Begin
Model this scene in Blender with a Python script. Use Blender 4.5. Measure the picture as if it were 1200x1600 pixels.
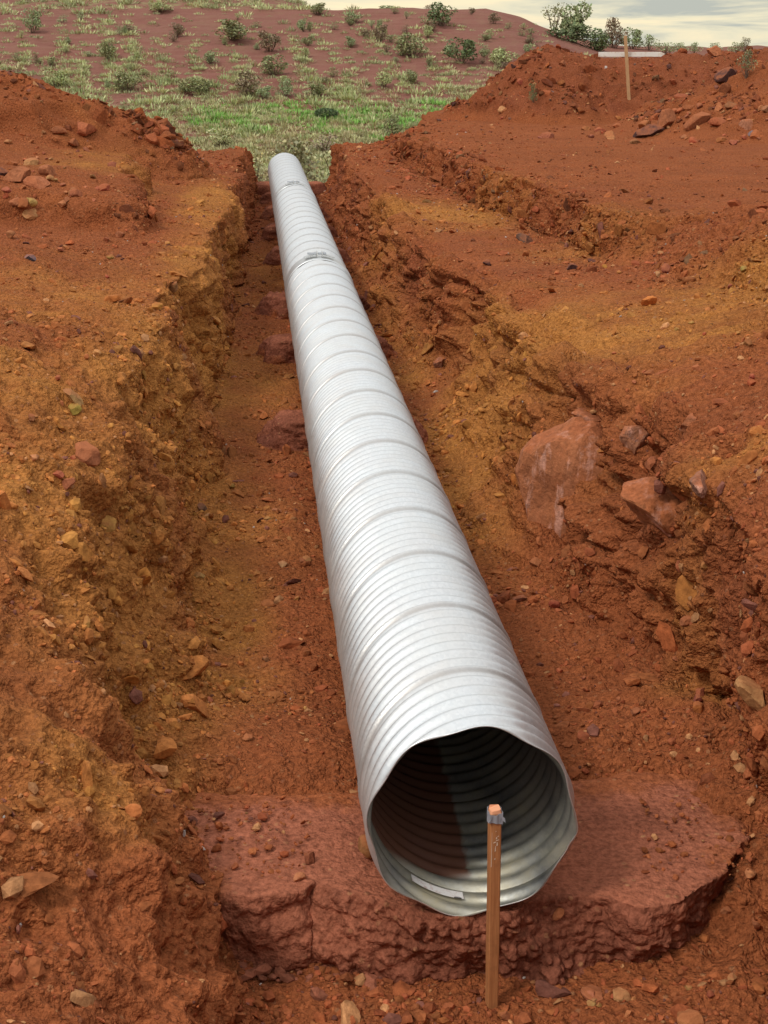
import bpy, math, random
import numpy as np
from math import radians, pi, sin, cos
for o in list(bpy.data.objects): bpy.data.objects.remove(o)
scene = bpy.context.scene
COL = scene.collection
rng = np.random.default_rng(7)
random.seed(7)

# ------------------------------------------------------------------ camera, sky, sun, exposure
PITCH, YAW, FPX = 17.50, 4.976, 2300.0
CAM = np.array([-0.578, 0.0, 2.575])
cd = bpy.data.cameras.new('camera'); cam = bpy.data.objects.new('camera', cd); COL.objects.link(cam)
cam.location = CAM.tolist(); cam.rotation_euler = (radians(90 - PITCH), 0, radians(-YAW))
cd.sensor_fit = 'VERTICAL'; cd.sensor_height = 24; cd.lens = FPX / 1600 * 24
cd.clip_start = 0.05; cd.clip_end = 6000
scene.camera = cam

SUN_EL, SUN_AZ = 50, -128         # azimuth measured from +Y towards +X (sun behind the camera, a little to the left)
w = bpy.data.worlds.new('World'); scene.world = w; w.use_nodes = True
nt = w.node_tree; nt.nodes.clear()
def N(tree, t, **kw):
    n = tree.nodes.new(t)
    for k, v in kw.items(): setattr(n, k, v)
    return n
wo = N(nt, 'ShaderNodeOutputWorld'); sky = N(nt, 'ShaderNodeTexSky', sky_type='NISHITA', sun_disc=False)
sky.sun_elevation = radians(SUN_EL); sky.sun_rotation = radians(SUN_AZ)
b1 = N(nt, 'ShaderNodeBackground'); b1.inputs[1].default_value = 0.10; nt.links.new(sky.outputs[0], b1.inputs[0])
b2 = N(nt, 'ShaderNodeBackground'); b2.inputs[1].default_value = 1.0
tc = N(nt, 'ShaderNodeTexCoord'); mp = N(nt, 'ShaderNodeMapping'); mp.inputs['Scale'].default_value = (5.0, 5.0, 48)
mp.inputs['Location'].default_value = (0.35, 0.0, 0.55)
nt.links.new(tc.outputs['Generated'], mp.inputs[0])
n1 = N(nt, 'ShaderNodeTexNoise'); n1.inputs['Scale'].default_value = 1.6; n1.inputs['Detail'].default_value = 6; n1.inputs['Roughness'].default_value = .55
n1.inputs['Distortion'].default_value = .5
nt.links.new(mp.outputs[0], n1.inputs[0])
cr = N(nt, 'ShaderNodeValToRGB'); e = cr.color_ramp.elements
e[0].position = .36; e[0].color = (.47, .49, .44, 1); e[1].position = .60; e[1].color = (1.05, .87, .56, 1)
m_ = cr.color_ramp.elements.new(.47); m_.color = (.80, .74, .54, 1)
nt.links.new(n1.outputs[0], cr.inputs[0])
# overhead the cloud deck is a neutral pale grey; the warm banding belongs to the horizon
sep = N(nt, 'ShaderNodeSeparateXYZ'); nt.links.new(tc.outputs['Generated'], sep.inputs[0])
mr = N(nt, 'ShaderNodeMapRange'); mr.inputs['From Min'].default_value = .04; mr.inputs['From Max'].default_value = .35
nt.links.new(sep.outputs['Z'], mr.inputs['Value'])
mxc = N(nt, 'ShaderNodeMixRGB'); mxc.inputs['Color2'].default_value = (.98, .98, .98, 1)
nt.links.new(mr.outputs[0], mxc.inputs['Fac']); nt.links.new(cr.outputs[0], mxc.inputs['Color1'])
nt.links.new(mxc.outputs[0], b2.inputs[0])
gr = N(nt, 'ShaderNodeValToRGB'); ge = gr.color_ramp.elements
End
**EXERCISE DESCRIPTION:** Only the lines from the start of the material through the line containing "random.seed(7)" should be transcribed. Pictures stay out.

**FINISHED EXERCISE:**
Model this scene in Blender with a Python script. Use Blender 4.5. Measure the picture as if it were 1200x1600 pixels.
import bpy, math, random
import numpy as np
from math import radians, pi, sin, cos
for o in list(bpy.data.objects): bpy.data.objects.remove(o)
scene = bpy.context.scene
COL = scene.collection
rng = np.random.default_rng(7)
random.seed(7)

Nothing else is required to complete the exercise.